Realistic ceramic artist visits his exhibition in Blowing Rock, hosts tea ceremony - published March 25, 2026

Installation View, Eric Serritella: Abscission (December 13, 2025 - June 21, 2026), Blowing Rock Art & History Museum. Photo: Josh White

Story Written by: Lorelei Roberts

BLOWING ROCK — Eric Serritella spent two decades as a Vice President at an advertising agency before taking his first pottery class at 35 and falling in love with it. Twenty years later, he was in Blowing Rock hosting a traditional Gong Fu tea ceremony and displaying large-scale ceramic sculptures carved to look like birch trees and weathered logs.

Serritella is a realistic ceramic sculptor of large-scale works carved to look like birch trees and weathered logs. He has integrated glass into his ceramics, and some tree sculptures are functional teapots.

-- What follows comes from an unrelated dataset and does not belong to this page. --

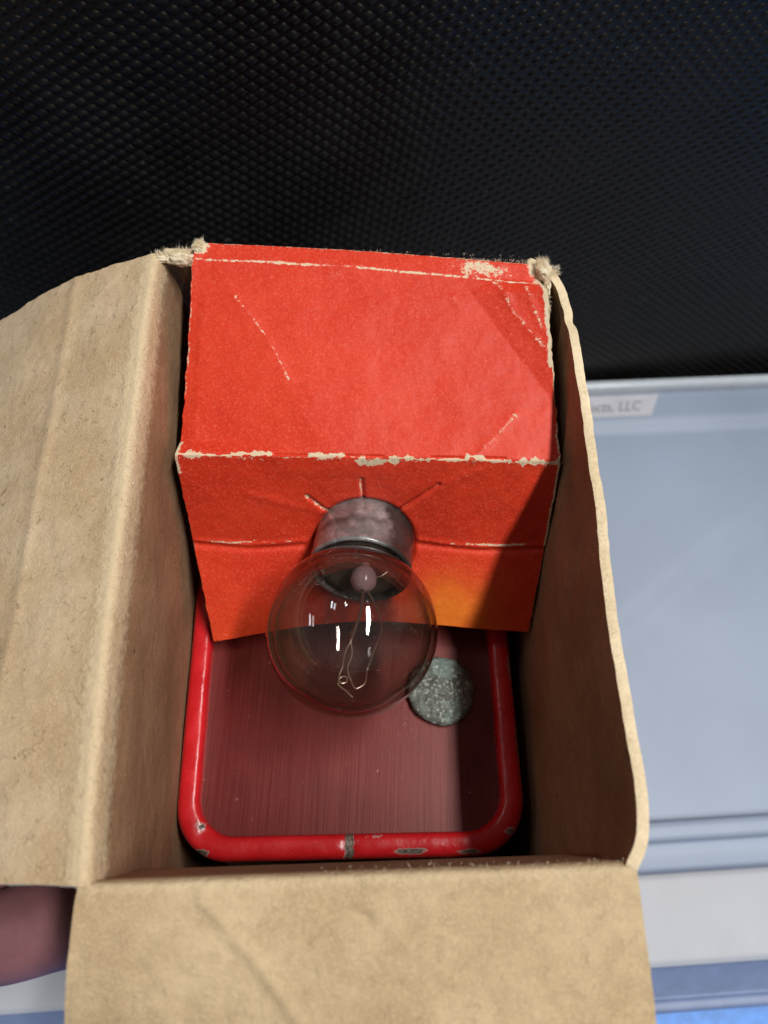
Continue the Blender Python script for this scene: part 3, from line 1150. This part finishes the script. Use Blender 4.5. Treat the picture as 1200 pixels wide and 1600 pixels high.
def rrect(u0, u1, v0, v1, r, n=14, straight=40):
    pts = []
    def arc(cx, cy, a0):
        for k in range(n + 1):
            a = a0 + (math.pi / 2) * k / n
            pts.append((cx + r * math.cos(a), cy + r * math.sin(a)))
    arc(u1 - r, v1 - r, 0)
    arc(u0 + r, v1 - r, math.pi / 2)
    arc(u0 + r, v0 + r, math.pi)
    arc(u1 - r, v0 + r, 1.5 * math.pi)
    # resample evenly
    P = np.array(pts + pts[:1])
    s = np.concatenate([[0], np.cumsum(np.linalg.norm(np.diff(P, axis=0), axis=1))])
    q = np.linspace(0, s[-1], 721)[:-1]
    return np.stack([np.interp(q, s, P[:, 0]), np.interp(q, s, P[:, 1])], -1)


U0, U1, V0, V1 = -28.0, 27.4, 0.0, 82.0
prof = [(0.15, -89 + .2), (0.15, -46), (0.0, -41.5), (.06, -39.6), (.30, -38.5), (.75, -37.95), (1.4, -37.75), (2.4, -37.72), (3.1, -37.85), (3.5, -38.3), (3.66, -39.0), (3.7, -40.6)]
pd = np.concatenate([[0], np.cumsum([math.dist(prof[i], prof[i + 1]) for i in range(len(prof) - 1)])])
fine_s = np.concatenate([pd[:2], np.linspace(pd[1], pd[-1], 40)[1:]])
prof_f = curve(pd, np.array(prof), fine_s)
prof_f[0], prof_f[1] = prof[0], prof[1]
V = []
nP = 720
UVs = []
for ins, z in prof_f:
    R = rrect(U0 + ins, U1 - ins, V0 + ins, V1 - ins, max(8.6 - ins * .75, 2))
    for (u, v) in R:
        x, y = tin_xy(u, v)
        V.append((x, y, z))
        UVs.append((u, v))
F = []
m_ = len(prof_f)
for i in range(m_ - 1):
    for k in range(nP):
        k2 = (k + 1) % nP
        F.append((i * nP + k, i * nP + k2, (i + 1) * nP + k2, (i + 1) * nP + k))
V = np.array(V)
UVs = np.array(UVs)
wz = np.zeros(len(V))
for (cu, cv, ru, rv, a) in [(-23.5, 1.4, 1.6, .55, 1.25), (9.0, 1.0, 3.0, .45, 1.15), (-23.6, 5.2, .9, .7, .95), (18, .8, 2.4, .4, .9),
                            (24.5, 3.6, 1.6, .6, .85), (-.6, 1.2, .8, 1.6, .9), (-.4, 3.2, .7, 1.1, 1.0), (27.0, 17, .35, 4, .75), (26.8, 29, .3, 3, .75), (-16, 3.9, 5, .22, .5),
                            (-24.0, 22, .22, 10, .5), (3.5, 3.2, 1.6, .5, .55), (7.5, 2.6, 1.2, .4, .5)]:
    d = ((UVs[:, 0] - cu) / ru)**2 + ((UVs[:, 1] - cv) / rv)**2
    wz = np.maximum(wz, a * np.exp(-d))
wz *= V[:, 2] > -45
# soft dents in the bead
V[:, 2] += nz(np.stack([UVs[:, 0], UVs[:, 1], UVs[:, 0] * 0], -1), .12, 61, 2) * .12 * (V[:, 2] > -42)
dn = np.exp(-(((UVs[:, 0] + .5) / .9)**2 + ((UVs[:, 1] - 2) / 3)**2))
V[:, 2] -= dn * .45 * (V[:, 2] > -39.5)
dn = np.exp(-(((UVs[:, 0] + 23.0) / 1.6)**2 + ((UVs[:, 1] - 4.4) / 1.3)**2))
V[:, 2] -= dn * .5 * (V[:, 2] > -39.7)
obj('rolled_rim', V, F, M['enamel'], tin, attrs={'wear': wz})
# recessed end plate
R = rrect(U0 + 3.5, U1 - 3.5, V0 + 3.5, V1 - 3.5, 5.7)
V = [(*tin_xy(u, v), -39.9) for u, v in R[::4]]
ring_n = len(V)
V2, F2 = [], []
cu, cv = (U0 + U1) / 2, (V0 + V1) / 2
for q in range(13):
    f = 1 - q / 12
    for (u, v) in R[::4]:
        uu, vv_ = cu + (u - cu) * f, cv + (v - cv) * f
        z = -40.25 + .35 * min(1, (q / 12) * 6) * .6 + (0 if q else .25)
        V2.append((*tin_xy(uu, vv_), z))
for q in range(12):
    for k in range(ring_n):
        k2 = (k + 1) % ring_n
        F2.append((q * ring_n + k, q * ring_n + k2, (q + 1) * ring_n + k2, (q + 1) * ring_n + k))
obj('end_plate', V2, F2, M['lacquer'], tin)
# bare metal seam across the bead
sv = []
sn = 24
for i in range(sn):
    t = i / (sn - 1)
    s_ = .35 + t * (pd[-1] - pd[1] - .6) + pd[1] + 3.0 * (1 - t)
    ins, z = curve(pd, np.array(prof), np.array([s_]))[0]
    for du in (-.62, -.25, .1, .30, .62):
        u = -.55 + du + .12 * math.sin(i * 1.7) + .10 * math.sin(i * .9 + du * 5)
        dz = -.42 * math.exp(-((u + .5) / .9)**2 - ((ins - 2) / 3)**2) + (.10 if abs(du) < .3 else .03)
        x, y = tin_xy(u, V0 + ins)
        sv.append((x, y, z + dz))
sf = [(i * 5 + k, i * 5 + k + 1, (i + 1) * 5 + k + 1, (i + 1) * 5 + k) for i in range(sn - 1) for k in range(4)]
M['bare'] = simple('bare_rusty_metal', (.16, .125, .10), .55, .5, var=.6, scale=1.5, bump=.6, bscale=2.0)
obj('seam', sv, sf, M['bare'], tin, label='chipped seam showing bare dark metal')

# ------------------------------------------------------------------ corroded disc lying on the tin
dc = np.array((10.7, 26.8, -40.02))
disc_r = 5.75
bm_v, bm_f = [], []
prf = [(0.0, 5.2), (.35, 5.65), (.95, 5.75), (1.35, 5.6), (1.62, 5.1)] + [(1.66 + .22 * (1 - (r / 5.0)**2), r) for r in np.linspace(4.6, .18, 26)]
V, F = lathe([(h, r) for h, r in prf], dc, np.array((0, 0, 1.)), np.array((1., 0, 0)), 110)
top = V[:, 2] > dc[2] + .5
rel = V - dc
ang = nz(rel, .45, 13, 3)
V[:, 0] += rel[:, 0] / disc_r * ang * .28
V[:, 1] += rel[:, 1] / disc_r * ang * .28
rad = np.linalg.norm(rel[:, :2], axis=1)
gr = np.maximum(nz(rel, 1.25, 17, 3), -.2)
V[:, 2] += .28 * np.exp(-((rad - 5.0) / .45)**2) * top
V[:, 2] += top * (gr * .32 * (.45 + .75 * (rad / disc_r)**2) + nz(rel, .35, 19, 2) * .12)
last = len(V) - 110
F.append(tuple(range(last, last + 110)))
dsk = obj('metal_disc', V, F, M['verdigris'], None)
dsk.data.transform(Matrix.Translation(-Vector(dc) * MM))
dsk.location = Vector(dc) * MM
dsk['label'] = 'small round disc crusted with green verdigris lying on the tin'
dsk['category'] = 'disc'

# ------------------------------------------------------------------ the bulb
bulb = thing('light_bulb', 'clear round glass bulb with tarnished metal collar pushed through the red flap', 'light bulb', tuple(BC))
RG, TH = 12.55, .95
hG = float(np.linalg.norm(GC - BC))


def globe_prof(R, neck, n=46):
    # neck up to the sphere, then round to the tip
    out = []
    a_start = math.asin(min(.999, (neck) / R))
    h_join = hG - R * math.cos(a_start)
    out += [(3.2, neck - .05), (4.2, neck)]
    for k in range(n + 1):
        a = a_start + .03 + (math.pi - a_start - .03) * k / n
        out.append((hG - R * math.cos(a), max(R * math.sin(a), .02)))
    return out


V1_, F1_ = lathe(globe_prof(RG, 7.35), BC, AX, E1, 96)
V2_, F2_ = lathe(globe_prof(RG - TH, 6.85), BC, AX, E1, 96)
V2_ = GC + (V2_ - GC) * (1 + .012 * nz(V2_, .12, 3, 2))[:, None]
F2r = [tuple(reversed([i + len(V1_) for i in f])) for f in F2_]
obj('glass_globe', np.concatenate([V1_, V2_]), F1_ + F2r, M['glass'], bulb)
# collar
cp = [(-14, 7.4), (-13.6, 7.85), (-2, 7.9), (1, 7.95), (3.4, 8.0), (4.4, 8.05), (4.9, 8.15), (5.25, 8.1), (5.45, 7.85), (5.35, 7.5), (4.6, 7.42), (-4, 7.4)]
hs = []
for i in range(len(cp) - 1):
    for t in np.linspace(0, 1, 6)[:-1]:
        hs.append((cp[i][0] * (1 - t) + cp[i + 1][0] * t, cp[i][1] * (1 - t) + cp[i + 1][1] * t))
hs.append(cp[-1])
V, F = lathe(hs, BC, AX, E1, 96)
rel = V - BC
hh = rel @ AX
th = np.arctan2(rel @ E2, rel @ E1)
rn = nz(rel, .35, 71, 3)
radv = rel - np.outer(hh, AX)
V += radv / 8 * (rn * .10)[:, None]
# dark zone on the right and an overlapping seam
ta = np.arctan2(np.sin(th + math.pi / 2), np.cos(th + math.pi / 2))
# E2 direction that points up decides where 'top' is
upang = math.atan2(E2[2], E1[2])
dth = np.arctan2(np.sin(th - upang), np.cos(th - upang))
sgn = 1.0 if (math.cos(upang - .8) * E1[0] + math.sin(upang - .8) * E2[0]) > 0 else -1.0
g = np.clip((-(dth) * sgn - .42 + rn * .25) / .12, 0, 1)
g2 = np.clip((1.2 - np.abs(hh - 1.0)) / 1.0 + rn * .7, 0, 1) * .55
collar_dark = np.maximum(.88 * g, g2 * (hh < 2.6))
obj('metal_collar', V, F, M['nickel'], bulb, attrs={'wear': collar_dark})  # attribute carries the collar's dark zones
# dark cement cup seen through the glass
V, F = lathe([(1.2, 6.6), (4.0, 6.7), (5.0, 6.5), (5.0, 5.2), (4.2, 2.4), (4.1, .05)], BC, AX, E1, 48)
obj('cement_cup', V, F, M['cement'], bulb)
# lamp foot
V, F = lathe([(-13.9, 7.3), (-15.4, 6.2), (-15.8, 3), (-17, 2.4), (-17.2, .05)], BC, AX, E1, 32)
obj('foot_contact', V, F, M['cement'], bulb)


def loc(h, w_, q=0.0):
    return BC + AX * h + E1 * w_ + E2 * q


# stem with pinched bead
V, F = lathe([(4.0, .7), (4.8, .75), (5.3, 1.35), (6.0, 1.85), (6.9, 2.1), (7.8, 2.0), (8.6, 1.5), (9.1, .8), (9.3, .03)], loc(0, .75, .4), AX, E1, 40)
obj('glass_stem', V, F, M['bead'], bulb)


def wire(name, pts, r, mat, n=60):
    pts = np.array(pts)
    s = np.concatenate([[0], np.cumsum(np.linalg.norm(np.diff(pts, axis=0), axis=1))])
    path = curve(s, pts, np.linspace(0, s[-1], n))
    V, F = tube(path, r, 8)
    return obj(name, V, F, mat, bulb)


wire('support_wire', [loc(9.3, .9, .9), loc(12.5, 1.0, .8), loc(16.6, .45, .6), loc(18.4, .1, .5)], .24, M['wire'])
wire('support_wire', [loc(9.2, 1.6, .4), loc(11.5, 3.0, .4), loc(15.6, 4.3, .3), loc(19, 3.7, .2), (loc(22.6, 2.9, 0))], .16, M['wire'])
wire('support_wire', [loc(6.5, 1.8, 1.2), loc(7.4, 3.2, 1.8), loc(6.6, 4.4, 2.2)], .11, M['tungsten'])
wire('filament', [loc(18.2, .12, .5), loc(20.4, -.5, .4), loc(22.8, -.6, .3), loc(24.2, -.9, .2), loc(25.1, -.5, .2), loc(24.8, .25, .1), loc(24.0, .15, .1), loc(24.0, -.5, 0),
                  loc(25.0, -.9, -.1), loc(26.0, .3, -.2), loc(26.8, 1.3, -.3)], .125, M['tungsten'], 120)
wire('filament', [loc(18.2, .12, .5), loc(20.6, .5, .2), loc(22.6, .15, .1), loc(24.6, .9, 0), loc(25.6, 1.6, 0), loc(25.0, 2.6, 0), loc(22.6, 2.9, 0)], .125, M['tungsten'], 120)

“Someone said they wished they could be as artistic as I was, but just take a pottery class and 20 years later, this could happen,” Serritella said.

Installation View, Eric Serritella: Abscission (December 13, 2025 - June 21, 2026), Blowing Rock Art & History Museum. Photo: Josh White

Serritella did his artist residency in Taiwan, where he studied the Yi Xing teapot. He learned to carve these tiny teapots from pumpkins and gourds to integrate nature into the tea ceremony.

A Gong Fu tea ceremony is a tea-brewing method that emphasizes mindfulness and appreciation of the tea. Gong Fu is roughly translated to ‘with great care’.

Hosts and tea masters apply Wu Wei when brewing and serving the tea. Wu Wei roughly translates to ‘doing without doing,’ the idea that the brewing seems effortless and does not focus on detailed attention, just an effortless good cup of tea.

“It is not really a ceremony, it’s more of a way to brew tea,” Serritella said.